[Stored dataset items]

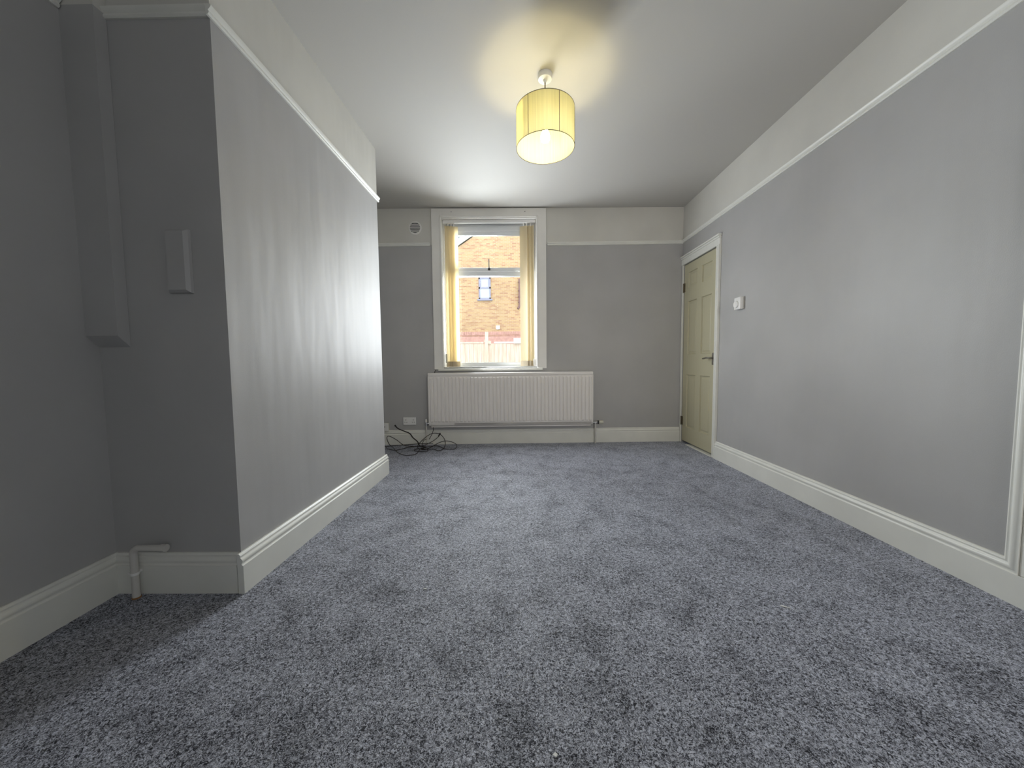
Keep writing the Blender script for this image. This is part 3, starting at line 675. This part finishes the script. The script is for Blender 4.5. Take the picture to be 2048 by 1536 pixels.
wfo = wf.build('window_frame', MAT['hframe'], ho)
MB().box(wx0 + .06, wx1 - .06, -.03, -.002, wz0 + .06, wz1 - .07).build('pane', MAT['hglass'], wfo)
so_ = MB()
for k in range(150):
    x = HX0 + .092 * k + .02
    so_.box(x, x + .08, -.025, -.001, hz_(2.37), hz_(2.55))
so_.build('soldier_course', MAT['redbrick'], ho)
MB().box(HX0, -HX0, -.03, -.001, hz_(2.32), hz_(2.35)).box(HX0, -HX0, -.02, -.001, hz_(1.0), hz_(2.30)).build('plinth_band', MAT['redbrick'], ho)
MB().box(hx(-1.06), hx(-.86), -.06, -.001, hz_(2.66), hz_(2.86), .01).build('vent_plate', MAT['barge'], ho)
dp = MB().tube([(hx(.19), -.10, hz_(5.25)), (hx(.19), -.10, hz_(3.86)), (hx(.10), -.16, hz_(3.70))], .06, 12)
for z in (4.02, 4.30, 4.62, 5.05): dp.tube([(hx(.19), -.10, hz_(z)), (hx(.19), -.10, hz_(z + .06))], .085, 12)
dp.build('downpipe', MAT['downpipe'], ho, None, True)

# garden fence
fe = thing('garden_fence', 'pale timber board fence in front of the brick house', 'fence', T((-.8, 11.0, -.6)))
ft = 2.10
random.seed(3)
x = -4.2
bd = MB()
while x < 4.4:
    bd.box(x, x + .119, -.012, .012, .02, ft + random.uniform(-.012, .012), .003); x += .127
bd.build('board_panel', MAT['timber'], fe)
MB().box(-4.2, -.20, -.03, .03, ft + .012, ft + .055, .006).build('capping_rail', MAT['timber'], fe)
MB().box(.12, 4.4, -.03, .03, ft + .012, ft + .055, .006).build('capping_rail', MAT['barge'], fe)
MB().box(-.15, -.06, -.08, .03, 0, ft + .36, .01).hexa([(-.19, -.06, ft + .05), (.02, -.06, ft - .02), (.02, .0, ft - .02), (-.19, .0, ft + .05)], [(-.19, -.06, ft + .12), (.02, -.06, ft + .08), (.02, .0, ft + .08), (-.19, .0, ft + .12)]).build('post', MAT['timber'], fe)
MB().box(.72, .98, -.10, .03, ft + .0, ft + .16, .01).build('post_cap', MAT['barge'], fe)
==
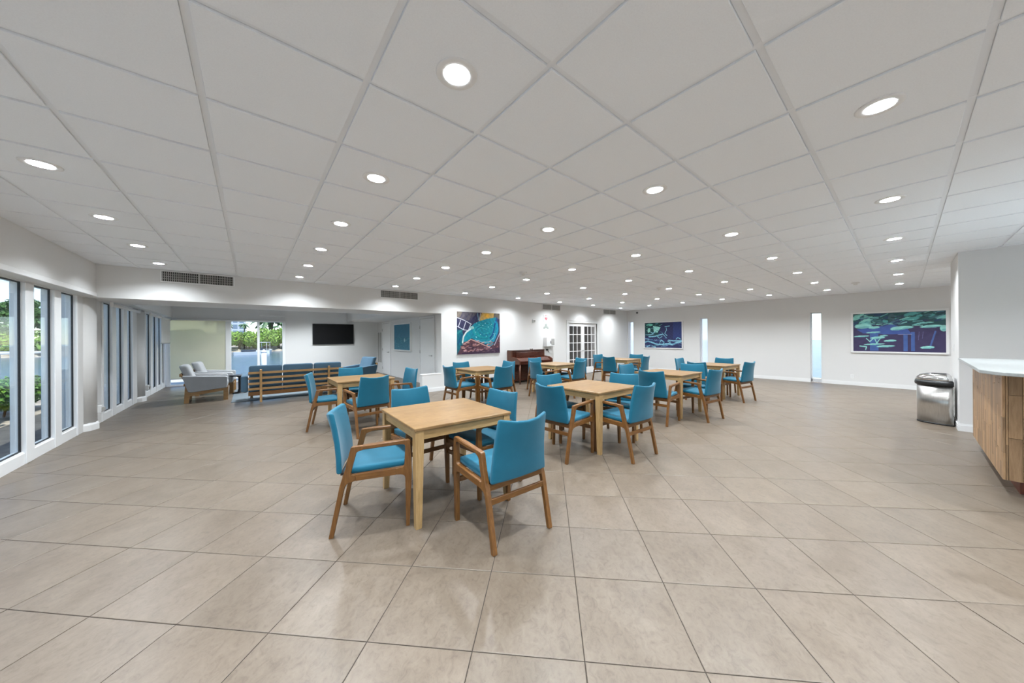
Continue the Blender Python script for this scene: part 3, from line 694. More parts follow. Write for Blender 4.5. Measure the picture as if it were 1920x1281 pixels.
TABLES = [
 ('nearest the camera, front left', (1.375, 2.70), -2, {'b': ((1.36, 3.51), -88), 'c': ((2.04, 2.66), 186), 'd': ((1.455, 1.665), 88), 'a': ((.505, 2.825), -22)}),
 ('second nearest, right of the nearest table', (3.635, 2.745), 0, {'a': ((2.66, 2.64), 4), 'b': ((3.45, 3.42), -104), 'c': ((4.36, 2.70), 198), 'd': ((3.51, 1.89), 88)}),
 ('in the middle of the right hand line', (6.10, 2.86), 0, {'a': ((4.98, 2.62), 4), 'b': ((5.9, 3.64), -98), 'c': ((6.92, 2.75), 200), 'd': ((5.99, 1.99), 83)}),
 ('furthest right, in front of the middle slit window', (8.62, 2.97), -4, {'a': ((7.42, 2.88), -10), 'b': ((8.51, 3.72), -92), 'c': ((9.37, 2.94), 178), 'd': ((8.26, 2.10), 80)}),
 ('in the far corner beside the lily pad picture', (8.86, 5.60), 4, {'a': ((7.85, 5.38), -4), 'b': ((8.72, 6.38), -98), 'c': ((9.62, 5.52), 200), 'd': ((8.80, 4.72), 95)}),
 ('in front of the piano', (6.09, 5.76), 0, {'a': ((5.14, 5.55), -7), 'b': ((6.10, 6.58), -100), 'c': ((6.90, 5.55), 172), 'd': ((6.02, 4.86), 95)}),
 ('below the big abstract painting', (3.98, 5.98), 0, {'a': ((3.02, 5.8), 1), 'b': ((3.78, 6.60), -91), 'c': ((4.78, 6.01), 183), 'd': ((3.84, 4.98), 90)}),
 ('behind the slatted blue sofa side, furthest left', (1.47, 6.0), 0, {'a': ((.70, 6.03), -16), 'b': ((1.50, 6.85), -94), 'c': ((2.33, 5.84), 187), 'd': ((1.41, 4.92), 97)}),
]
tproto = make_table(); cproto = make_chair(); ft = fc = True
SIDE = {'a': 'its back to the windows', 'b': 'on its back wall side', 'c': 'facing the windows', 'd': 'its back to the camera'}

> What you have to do
Provide an exact reproduction of only those lines that start at the line containing "Continue the Blender" and end at the line containing "windows', 'b': 'on", inclusive.

> Task response
Continue the Blender Python script for this scene: part 3, from line 694. More parts follow. Write for Blender 4.5. Measure the picture as if it were 1920x1281 pixels.
TABLES = [
 ('nearest the camera, front left', (1.375, 2.70), -2, {'b': ((1.36, 3.51), -88), 'c': ((2.04, 2.66), 186), 'd': ((1.455, 1.665), 88), 'a': ((.505, 2.825), -22)}),
 ('second nearest, right of the nearest table', (3.635, 2.745), 0, {'a': ((2.66, 2.64), 4), 'b': ((3.45, 3.42), -104), 'c': ((4.36, 2.70), 198), 'd': ((3.51, 1.89), 88)}),
 ('in the middle of the right hand line', (6.10, 2.86), 0, {'a': ((4.98, 2.62), 4), 'b': ((5.9, 3.64), -98), 'c': ((6.92, 2.75), 200), 'd': ((5.99, 1.99), 83)}),
 ('furthest right, in front of the middle slit window', (8.62, 2.97), -4, {'a': ((7.42, 2.88), -10), 'b': ((8.51, 3.72), -92), 'c': ((9.37, 2.94), 178), 'd': ((8.26, 2.10), 80)}),
 ('in the far corner beside the lily pad picture', (8.86, 5.60), 4, {'a': ((7.85, 5.38), -4), 'b': ((8.72, 6.38), -98), 'c': ((9.62, 5.52), 200), 'd': ((8.80, 4.72), 95)}),
 ('in front of the piano', (6.09, 5.76), 0, {'a': ((5.14, 5.55), -7), 'b': ((6.10, 6.58), -100), 'c': ((6.90, 5.55), 172), 'd': ((6.02, 4.86), 95)}),
 ('below the big abstract painting', (3.98, 5.98), 0, {'a': ((3.02, 5.8), 1), 'b': ((3.78, 6.60), -91), 'c': ((4.78, 6.01), 183), 'd': ((3.84, 4.98), 90)}),
 ('behind the slatted blue sofa side, furthest left', (1.47, 6.0), 0, {'a': ((.70, 6.03), -16), 'b': ((1.50, 6.85), -94), 'c': ((2.33, 5.84), 187), 'd': ((1.41, 4.92), 97)}),
]
tproto = make_table(); cproto = make_chair(); ft = fc = True
SIDE = {'a': 'its back to the windows', 'b': 'on its back wall side', 'c': 'facing the windows', 'd': 'its back to the camera'}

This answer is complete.